El mar
El mar, ese desconocido gigante antojadizo.
Nunca hemos de fiarnos de ti, porque en tus entrañas alberga esa furia caprichosa que podrías dejar escapar en el momento más inesperado, volviéndote bravo e increíblemente devastador.
Pero a pesar de todo, es un privilegio para nuestros ojos poder contemplarte en silencio y a solas, libre de sombrillas, toallas y gente, cuando el aire es ligero y transparente y la arena una gran alfombra dorada, suave y brillante, en la que la exclusividad la tiene la espuma blanca que llega distraída una y otra vez, a esa playa donde ha de quedarse.
Un regalo es pasear por tu lado cuando el sol no es el protagonista y poder observar un poco más de cerca el horizonte, esa línea dibujada y perfecta que parece descansar sobre tu lecho azul, un invento del hombre, imaginario e hipotético, quizá, para ponerle alas a tu grandiosidad y límites a tu poder.

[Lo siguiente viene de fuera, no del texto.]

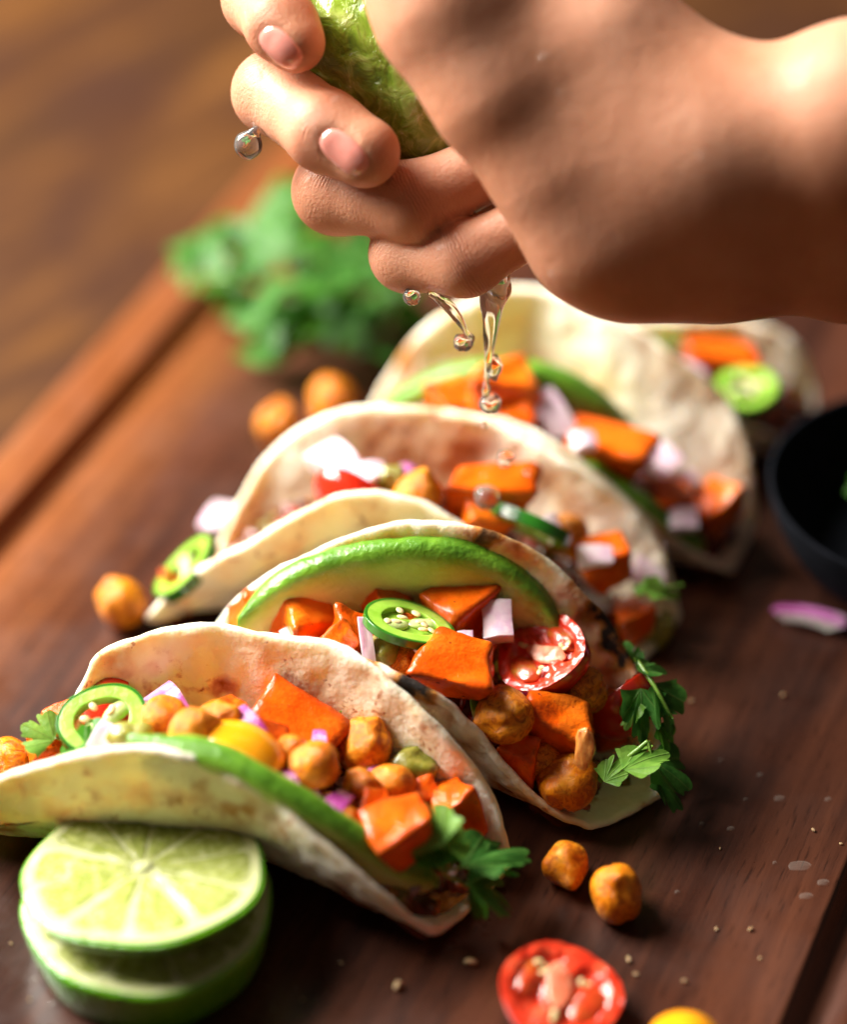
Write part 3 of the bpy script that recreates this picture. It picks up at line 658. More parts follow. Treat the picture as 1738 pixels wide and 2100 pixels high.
tomato(at(2, 1112, 1342, 1.6), 1.12, camdir(-.42, .62, .62), .6, 'red tomato half showing seeds in second tortilla', TOM2, (1.0, .86, .8), 9)
chick(2, 1034, 1466, 62, 1.1, 'dark smooth chickpea below largest streaky cube')
chick(2, 1236, 1440, 44, .35, 'chickpea mostly hidden behind the glossy one at tomato half')
chick(2, 1202, 1416, 54, 1.7, 'glossy chickpea in front of the tomato half right edge')
onion(2, 1200, 1350, .35, (.6, .4, .6), (0, .6, .7), 40, 'dark purple onion scrap at right edge of tomato half', 0)
tomato(at(2, 1262, 1432, .9), 1.0, camdir(-.5, .65, -.1), .2, 'red tomato wedge right of the glossy chickpea', TOM, (.8, 1.0, .9), 3)
cube(2, 1152, 1498, 1.2, (1.5, 1.3, 1.6), (14, 6, -8), 'square sweet potato cube behind the foremost roasted chickpea')
cube(2, 1070, 1556, .65, (.85, .8, .9), (16, 10, -20), 'small cube tucked behind front rim of second tortilla')
cube(2, 1248, 1515, .2, (1.0, .9, .9), (0, 20, 20), 'shadowed cube under the red tomato wedge')
chick(2, 1168, 1606, 62, 1.0, 'wrinkled roasted chickpea at the open right end of second tortilla', deg(20, 30, 250))
p_ = at(2, 1202, 1532, 2.9); tag(link('onion_peel', PEEL, loc=p_, rot=rot_normal(camdir(.05, 1, .2)), scale=(.21, .09, .42)), 'glazed brown onion strip standing on wrinkled chickpea', 'onion')
avocado([P(486, 1262, 3.3), P(545, 1195, 4.0), P(620, 1150, 4.5), P(730, 1116, 4.85), P(850, 1103, 5.0), P(980, 1118, 4.8), P(1080, 1172, 4.2), P(1135, 1235, 3.5), P(1160, 1298, 2.9)] + np.array([0, -.10, 0]), (-.05, .10, -1), .7, 2.3, 'big avocado slice arching across second tortilla', .6)
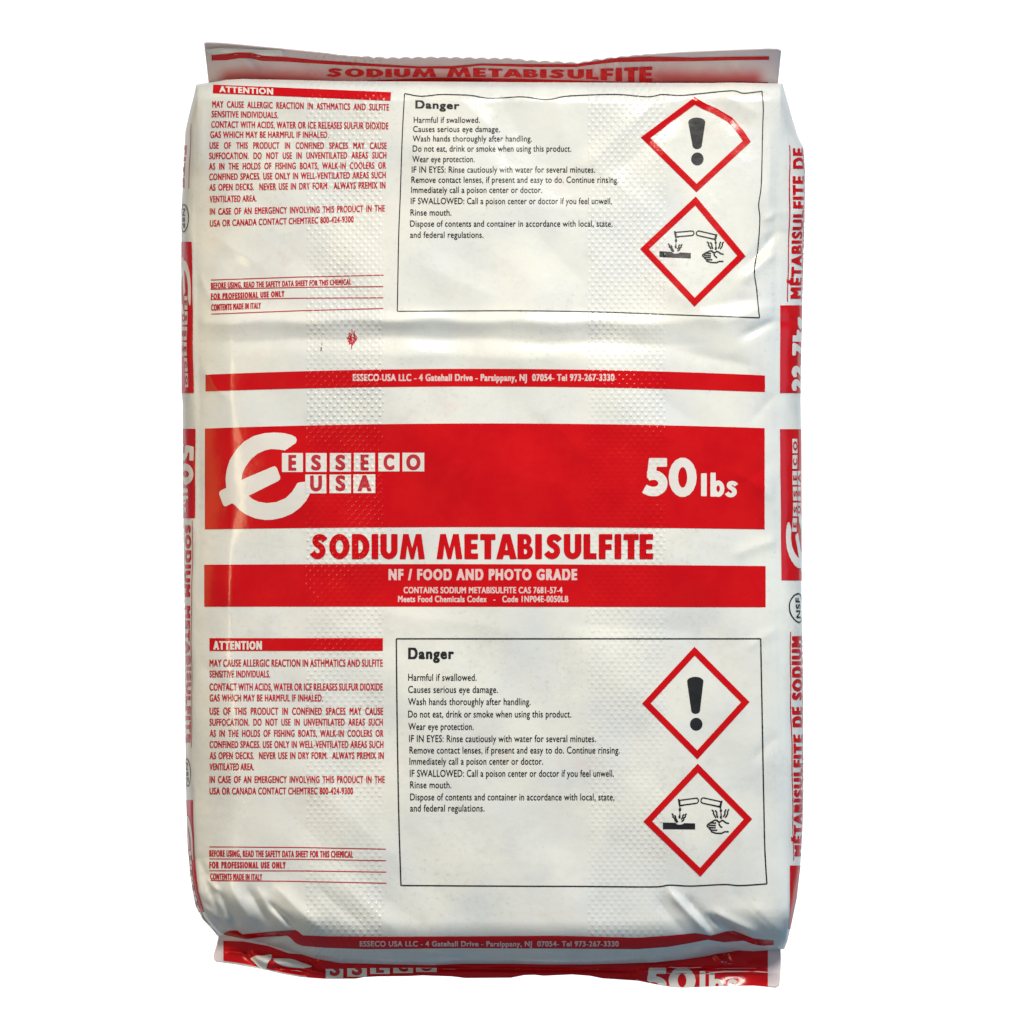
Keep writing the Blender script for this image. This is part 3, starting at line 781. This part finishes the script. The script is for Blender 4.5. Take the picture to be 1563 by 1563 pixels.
# ---- notices at the left
LINES = ['MAY CAUSE ALLERGIC REACTION IN ASTHMATICS AND SULFITE', 'SENSITIVE INDIVIDUALS.',
 'CONTACT WITH ACIDS, WATER OR ICE RELEASES SULFUR DIOXIDE', 'GAS WHICH MAY BE HARMFUL IF INHALED.',
 'USE OF THIS PRODUCT IN CONFINED SPACES MAY CAUSE', 'SUFFOCATION. DO NOT USE IN UNVENTILATED AREAS SUCH',
 'AS IN THE HOLDS OF FISHING BOATS, WALK-IN COOLERS OR', 'CONFINED SPACES. USE ONLY IN WELL-VENTILATED AREAS SUCH',
 'AS OPEN DECKS.  NEVER USE IN DRY FORM.  ALWAYS PREMIX IN', 'VENTILATED AREA.',
 'IN CASE OF AN EMERGENCY INVOLVING THIS PRODUCT IN THE', 'USA OR CANADA CONTACT CHEMTREC 800-424-9300']
FOOT = ['BEFORE USING, READ THE SAFETY DATA SHEET FOR THIS CHEMICAL', 'FOR PROFESSIONAL USE ONLY', 'CONTENTS MADE IN ITALY']
UP = [(324,594,154,164,159,169),(323,425,169,179,171,180.5),(322.5,593,185,195,187,197.5),(321,502,200.5,210.5,201,210.5),(320,590.5,217,227,217.5,227.5),(319.5,590,233,243,232,242),(319,589.5,249,259,247.5,257.5),(319.5,589,265,275,262,272),(319.5,588.5,281,291,277.5,288),(320,392,299,309,298,307.5),(320.5,587.5,318,328,313,323),(320.5,540,336,346,330,339.5)]
UPF = [(322,536.5,431.5,440.5,426,434.5),(322,434.5,448,457.5,444,453),(322.5,398.5,464.5,474.5,462,471)]
UPR = [(322,585.5,427.5,420),(322,585,441.5,437.5),(322,585,457.5,454.5),(322.5,585,479.5,471)]
LO = [(320,584.5,1006.5,1017.5),(320,412.5,1023.5,1034),(320,584.5,1043,1054),(320,493,1060,1070.5),(320,585,1080,1091),(320,584.5,1097,1107.5),(320,585.5,1114,1124.5),(320,585.5,1131,1141.5),(320,586,1148,1158.5),(320,388,1165,1175.5),(320,587.5,1184.5,1195),(320,539,1202,1212.5)]
LOF = [(319.5,539,1297.5,1307.5,1299,1309),(319.5,436.5,1315,1325.5,1315.5,1325.5),(321,400.5,1333,1342.5,1334,1343.5)]
LOR = [(320,589,1292.5,1296),(320,589.5,1311,1313.5),(320,590,1329,1331),(322,590,1344,1348)]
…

Eres infinito e inmenso y al contemplarte nos sentimos sumergidos en ti, mezclados con el ritmo cadencioso de las olas, que nos provoca soñar, a la vez que temor, ese que se siente ante lo desconocido.
Porque lo cierto es que tú, eres un extraño con el que muchos convivimos, en el que nos sumergimos y donde nos divertimos, pero al que siempre debemos temer y respetar.

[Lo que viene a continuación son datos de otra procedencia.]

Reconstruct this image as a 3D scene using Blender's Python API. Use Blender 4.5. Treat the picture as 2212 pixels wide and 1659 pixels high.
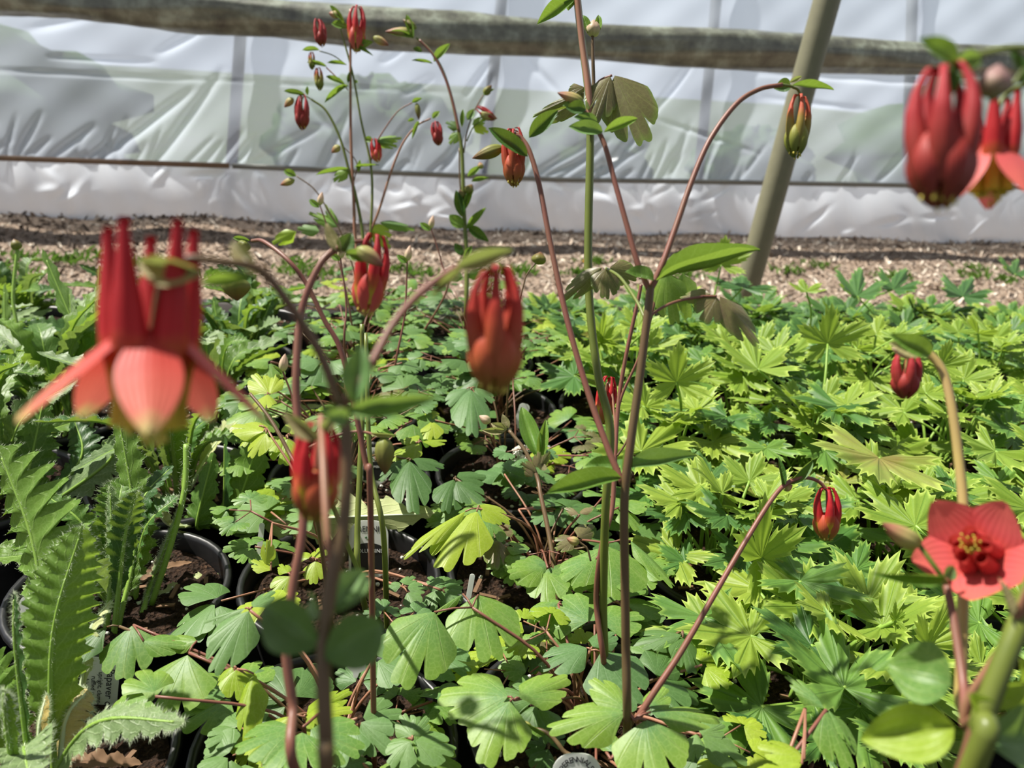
import bpy, math, random
import numpy as np
rnd = random.Random(7)
C0 = bpy.context.scene
for o in list(bpy.data.objects): bpy.data.objects.remove(o)
col = C0.collection

# ------------------------------------------------------------------ camera, world, sun, exposure
W_, H_, FPX = 2212.0, 1659.0, 1650.0
pitch, roll = math.radians(22), math.radians(3.5)
cF = np.array([0, math.cos(pitch), -math.sin(pitch)])
_R0 = np.array([1.0, 0, 0]); _U0 = np.array([0, math.sin(pitch), math.cos(pitch)])
cR = math.cos(roll) * _R0 + math.sin(roll) * _U0
cU = -math.sin(roll) * _R0 + math.cos(roll) * _U0
CAM = np.array([0, 0, 0.5])
cd = bpy.data.cameras.new('camera'); cam = bpy.data.objects.new('camera', cd); col.objects.link(cam)
cd.sensor_width = 36; cd.lens = 36 * FPX / W_; cd.clip_start = 0.01; cd.clip_end = 200
from mathutils import Matrix, Vector
cam.matrix_world = Matrix(((cR[0], cU[0], -cF[0], CAM[0]), (cR[1], cU[1], -cF[1], CAM[1]), (cR[2], cU[2], -cF[2], CAM[2]), (0, 0, 0, 1)))
cd.dof.use_dof = True; cd.dof.focus_distance = 0.50; cd.dof.aperture_fstop = 10.0
C0.camera = cam
C0.view_settings.view_transform = 'Standard'; C0.view_settings.look = 'None'
C0.view_settings.gamma = 1; C0.view_settings.use_curve_mapping = False
C0.view_settings.exposure = 0.15
C0.cycles.max_bounces = 7; C0.cycles.diffuse_bounces = 3; C0.cycles.glossy_bounces = 2
C0.cycles.transmission_bounces = 5; C0.cycles.transparent_max_bounces = 8
C0.cycles.caustics_reflective = False; C0.cycles.caustics_refractive = False
wd = bpy.data.worlds.new('sky'); C0.world = wd; wd.use_nodes = True
wn, wl = wd.node_tree.nodes, wd.node_tree.links
wn.clear()
wo = wn.new('ShaderNodeOutputWorld'); wb = wn.new('ShaderNodeBackground')
wc = wn.new('ShaderNodeTexCoord'); ws = wn.new('ShaderNodeSeparateXYZ'); wr = wn.new('ShaderNodeValToRGB')
wl.new(wc.outputs['Generated'], ws.inputs[0]); wl.new(ws.outputs['Z'], wr.inputs[0])
wr.color_ramp.elements[0].position = 0.0; wr.color_ramp.elements[0].color = (1.22, 1.30, 1.44, 1)
wr.color_ramp.elements[1].position = 0.8; wr.color_ramp.elements[1].color = (0.50, 0.53, 0.60, 1)
wdt = wn.new('ShaderNodeVectorMath'); wdt.operation = 'DOT_PRODUCT'; wdt.inputs[1].default_value = (-.25, .95, 0)
wmr = wn.new('ShaderNodeMapRange'); wmr.inputs[1].default_value = -1; wmr.inputs[2].default_value = 1; wmr.inputs[3].default_value = .45; wmr.inputs[4].default_value = 1.4
wvm = wn.new('ShaderNodeVectorMath'); wvm.operation = 'SCALE'
wl.new(wc.outputs['Generated'], wdt.inputs[0]); wl.new(wdt.outputs['Value'], wmr.inputs[0]); wl.new(wr.outputs[0], wvm.inputs[0]); wl.new(wmr.outputs[0], wvm.inputs['Scale'])
wl.new(wvm.outputs[0], wb.inputs[0]); wb.inputs[1].default_value = 0.62
wl.new(wb.outputs[0], wo.inputs[0])
sd = bpy.data.lights.new('sun', 'SUN'); sun = bpy.data.objects.new('sun', sd); col.objects.link(sun)
sd.energy = 8.2; sd.angle = math.radians(1.2); sd.color = (1.0, 0.955, 0.87)
SUN = Vector((-0.60, 0.24, 1.0)).normalized()
sun.rotation_euler = (-SUN).to_track_quat('-Z', 'Y').to_euler(); sun.location = (-3, 0, 5)

# ------------------------------------------------------------------ helpers
def nrm(v):
    v = np.asarray(v, float); l = np.linalg.norm(v); return v / l if l > 1e-12 else v
def ray(px, py): return cF + cR * (px - W_ / 2) / FPX - cU * (py - H_ / 2) / FPX
def P(px, py, d): return CAM + ray(px, py) * d
def G(px, py, z):
    v = ray(px, py); return CAM + v * ((z - CAM[2]) / v[2])
def proj(q):
    d = np.asarray(q) - CAM; k = d @ cF; return (W_ / 2 + FPX * (d @ cR) / k, H_ / 2 - FPX * (d @ cU) / k, k)

def tag(o, label=None, cat=None, group=None, kind=None):
    if label: o['label'] = label
    if cat: o['category'] = cat
    if group: o['group'] = group
    if kind: o['kind'] = kind
    return o
def empty(name, loc, label=None, cat=None, group=None):
    o = bpy.data.objects.new(name, None); col.objects.link(o); o.location = [float(a) for a in loc]
    o.empty_display_size = 0.02
    return tag(o, label, cat, group)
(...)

Es un privilegio tenerte cerca, disfrutar de ti en soledad, oír tu voz y escuchar tus susurros cuando alrededor solo hay quietud y paz.

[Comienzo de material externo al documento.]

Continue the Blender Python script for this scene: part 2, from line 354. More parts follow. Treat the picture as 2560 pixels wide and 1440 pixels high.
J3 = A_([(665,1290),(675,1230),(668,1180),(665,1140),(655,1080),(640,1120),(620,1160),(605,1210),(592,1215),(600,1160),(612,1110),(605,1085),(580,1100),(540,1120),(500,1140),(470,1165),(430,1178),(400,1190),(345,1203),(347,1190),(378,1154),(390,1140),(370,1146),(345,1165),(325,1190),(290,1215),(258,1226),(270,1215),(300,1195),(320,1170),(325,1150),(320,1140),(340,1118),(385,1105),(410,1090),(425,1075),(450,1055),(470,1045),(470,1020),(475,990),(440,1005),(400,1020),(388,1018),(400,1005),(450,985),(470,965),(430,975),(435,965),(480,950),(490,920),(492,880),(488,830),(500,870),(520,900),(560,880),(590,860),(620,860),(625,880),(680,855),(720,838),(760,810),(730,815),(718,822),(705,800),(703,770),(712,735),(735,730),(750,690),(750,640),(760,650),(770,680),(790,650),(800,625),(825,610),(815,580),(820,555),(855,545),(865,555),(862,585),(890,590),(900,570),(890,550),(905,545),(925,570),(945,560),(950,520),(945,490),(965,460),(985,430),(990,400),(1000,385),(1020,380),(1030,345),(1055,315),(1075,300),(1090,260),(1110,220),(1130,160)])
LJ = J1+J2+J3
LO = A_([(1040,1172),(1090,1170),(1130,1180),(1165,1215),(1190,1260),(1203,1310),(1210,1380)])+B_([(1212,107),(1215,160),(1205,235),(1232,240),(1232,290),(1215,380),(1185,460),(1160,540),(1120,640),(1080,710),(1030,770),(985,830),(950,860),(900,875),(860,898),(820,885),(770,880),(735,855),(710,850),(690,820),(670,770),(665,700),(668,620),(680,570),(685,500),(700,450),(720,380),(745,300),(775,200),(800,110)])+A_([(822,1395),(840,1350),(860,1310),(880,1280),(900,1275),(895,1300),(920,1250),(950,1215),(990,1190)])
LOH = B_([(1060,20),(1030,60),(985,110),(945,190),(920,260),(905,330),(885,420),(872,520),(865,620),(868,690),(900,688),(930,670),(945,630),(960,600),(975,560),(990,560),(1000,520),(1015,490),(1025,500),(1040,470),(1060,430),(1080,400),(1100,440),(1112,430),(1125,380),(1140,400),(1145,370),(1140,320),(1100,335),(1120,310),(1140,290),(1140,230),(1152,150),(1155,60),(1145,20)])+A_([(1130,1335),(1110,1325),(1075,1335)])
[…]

A menudo nada de esto sucede, vivimos al margen de ti, nos olvidamos a diario que estás, pero un mañana cualquiera ya sea azul o gris decidimos hacer un descanso y reencontrarnos unos minutos contigo, respirar hondo y perdernos hasta donde la vista llegue, luego ya podemos volver con nuestros sentidos impregnados por tu olor, ese olorcillo pegajoso e inconfundible.